Sudah lama nggak menulis di blog ini. Terlalu banyak yang terjadi beberapa bulan ini.

Terlalu banyak yang berubah, terlalu banyak yang pergi.

Bulan lalu, Adit pergi.

Kabar itu datang tiba-tiba. Ketika saya dan Baits sedang berada di Seminyak.

Orang-orang yang sayang Adit pasti setuju, bahwa kabar ini terasa seperti petir yang menyambar di hari yang cerah.

Selama tiga hari saya tidak tahu caranya untuk berhenti menangisi kepergian Adit yang mendadak.

Kami sudah lama tidak berbicara. Mungkin sudah lebih dari satu tahun. Tapi rasa sakitnya tetap menyesakkan.

Terakhir kali saya dan Adit bertemu di Ubud. Tahun 2019. Waktu itu ia baru putus dari pacarnya.

Kami berbincang banyak. Makan Nasi Kedewatan Bu Mangku dan ice cream.

Adit yang baru putus, tapi saya yang banyak menceritakan tentang patah hati saya sendiri. Tapi tentu saja, Adit duduk dan mendengarkan saya.

Saya janji akan antar Adit ke airport pagi itu, tapi saya lagi-lagi masih sibuk meratapi hati yang remuk.

Hari kepergian Adit, saya duduk di pantai Batu Bolong sendirian.

Mengucapkan selamat tinggal kepada matahari yang tenggelam sore itu seolah-olah itu Adit.

Dulu saya sering kirim pesan ke Adit kalau lagi-lagi saya sedang patah hati.

Dengan quotes-quotesnya ia selalu berhasil membuat saya merasa lebih baik. Atau dengan editan foto dirinya yang ia beri tulisan di bawah fotonya. "Kemarin janji nggak nangis lagi". Atau dengan cerita panjangnya tentang pengalamannya sendiri menyembuhkan hatinya.

"Love yourself first Ki, then others" katanya suatu hari.
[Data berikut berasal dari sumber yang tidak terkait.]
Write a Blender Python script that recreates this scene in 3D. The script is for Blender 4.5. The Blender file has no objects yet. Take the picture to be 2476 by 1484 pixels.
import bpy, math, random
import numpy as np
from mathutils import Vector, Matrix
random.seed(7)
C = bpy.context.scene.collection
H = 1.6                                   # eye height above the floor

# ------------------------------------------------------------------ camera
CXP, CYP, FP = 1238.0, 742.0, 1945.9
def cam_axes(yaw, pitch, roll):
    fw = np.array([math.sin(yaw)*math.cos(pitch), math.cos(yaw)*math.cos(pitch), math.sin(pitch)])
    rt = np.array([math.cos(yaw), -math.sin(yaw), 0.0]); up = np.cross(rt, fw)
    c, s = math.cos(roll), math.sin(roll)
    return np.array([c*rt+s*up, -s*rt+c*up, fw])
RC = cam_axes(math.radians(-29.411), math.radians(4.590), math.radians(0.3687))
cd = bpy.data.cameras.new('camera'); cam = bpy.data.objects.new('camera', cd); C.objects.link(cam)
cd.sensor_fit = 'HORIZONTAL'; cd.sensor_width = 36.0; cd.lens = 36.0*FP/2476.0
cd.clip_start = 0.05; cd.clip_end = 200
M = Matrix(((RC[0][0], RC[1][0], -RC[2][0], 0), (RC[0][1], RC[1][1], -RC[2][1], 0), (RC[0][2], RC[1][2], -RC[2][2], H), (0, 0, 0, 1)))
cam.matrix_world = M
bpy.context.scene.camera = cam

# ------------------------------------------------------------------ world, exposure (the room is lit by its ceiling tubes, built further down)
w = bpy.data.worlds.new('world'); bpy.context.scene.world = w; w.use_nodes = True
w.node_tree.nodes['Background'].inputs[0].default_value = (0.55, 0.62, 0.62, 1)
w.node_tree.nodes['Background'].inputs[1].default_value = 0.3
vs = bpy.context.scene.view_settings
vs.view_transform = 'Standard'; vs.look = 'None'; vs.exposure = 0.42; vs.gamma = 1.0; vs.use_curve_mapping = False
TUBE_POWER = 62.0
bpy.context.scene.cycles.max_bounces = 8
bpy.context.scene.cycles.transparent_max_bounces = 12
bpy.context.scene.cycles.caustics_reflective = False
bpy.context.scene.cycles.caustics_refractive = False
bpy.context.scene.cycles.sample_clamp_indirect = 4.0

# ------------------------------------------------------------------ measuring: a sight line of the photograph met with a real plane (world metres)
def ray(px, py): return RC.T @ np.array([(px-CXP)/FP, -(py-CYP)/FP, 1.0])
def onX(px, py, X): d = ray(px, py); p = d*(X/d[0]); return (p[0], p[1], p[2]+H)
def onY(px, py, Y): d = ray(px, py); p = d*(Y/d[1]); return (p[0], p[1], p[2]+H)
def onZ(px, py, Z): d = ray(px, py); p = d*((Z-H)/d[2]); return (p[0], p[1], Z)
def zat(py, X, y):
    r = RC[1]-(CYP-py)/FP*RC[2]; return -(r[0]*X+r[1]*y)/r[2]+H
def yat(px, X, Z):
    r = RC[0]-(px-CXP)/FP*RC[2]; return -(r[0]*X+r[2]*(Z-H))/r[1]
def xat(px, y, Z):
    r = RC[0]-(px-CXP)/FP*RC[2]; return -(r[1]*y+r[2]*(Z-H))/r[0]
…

Hari itu hati saya lagi-lagi patah. Tapi bukan lagi karena kisah cinta monyet yang tak ada ujungnya. Tapi karena kawan baik saya pergi.

Dit, dulu kalau saya mau belajar untuk merelakan orang, kamu sepertinya orang paling tepat untuk didatangi

Sekarang, kalau orang yang harus saya relakan adalah kamu, kemana saya harus pergi?

Sudah satu bulan lebih sejak Adit pergi.

Dit, terimakasih sudah mengajari bahwa hidup itu memang singkat.

Aku dan Ebby tentu saja belum bisa ikhlas sepenuhnya.

Kadang-kadang kami masih rindu, diam-diam kami sering menangis tengah malam.
Jadi gini ya rasanya rindu yang tak terbalas.

Kadang-kadang kami masih suka berpura-pura bahwa kamu hanya sedang pergi ke Jepang.

Tempat yang sering kamu sebut rumah. Kamu pasti sedang berada disana.

Ebby baru melahirkan bayi laki-laki kemarin. Namanya Han.

Besok-besok, kalau luka kehilanganmu sudah sedikit kering, kami janji akan membawa Han bertemu kamu, omnya di tempat peristirahatan terakhirmu.

Dit, terima kasih sudah hadir di hidup kami.

Terima kasih untuk setiap makan siang bersama ketika kita masih sama-sama berjuang di Jakarta.

Terima kasih sudah mengajari kami bahwa kehilangan itu berat rasanya.

Tapi kamu juga yang mengajari kami boleh menangisimu, tapi tidak untuk selamanya.

Karena kamu pasti sudah baik-baik saja di sana.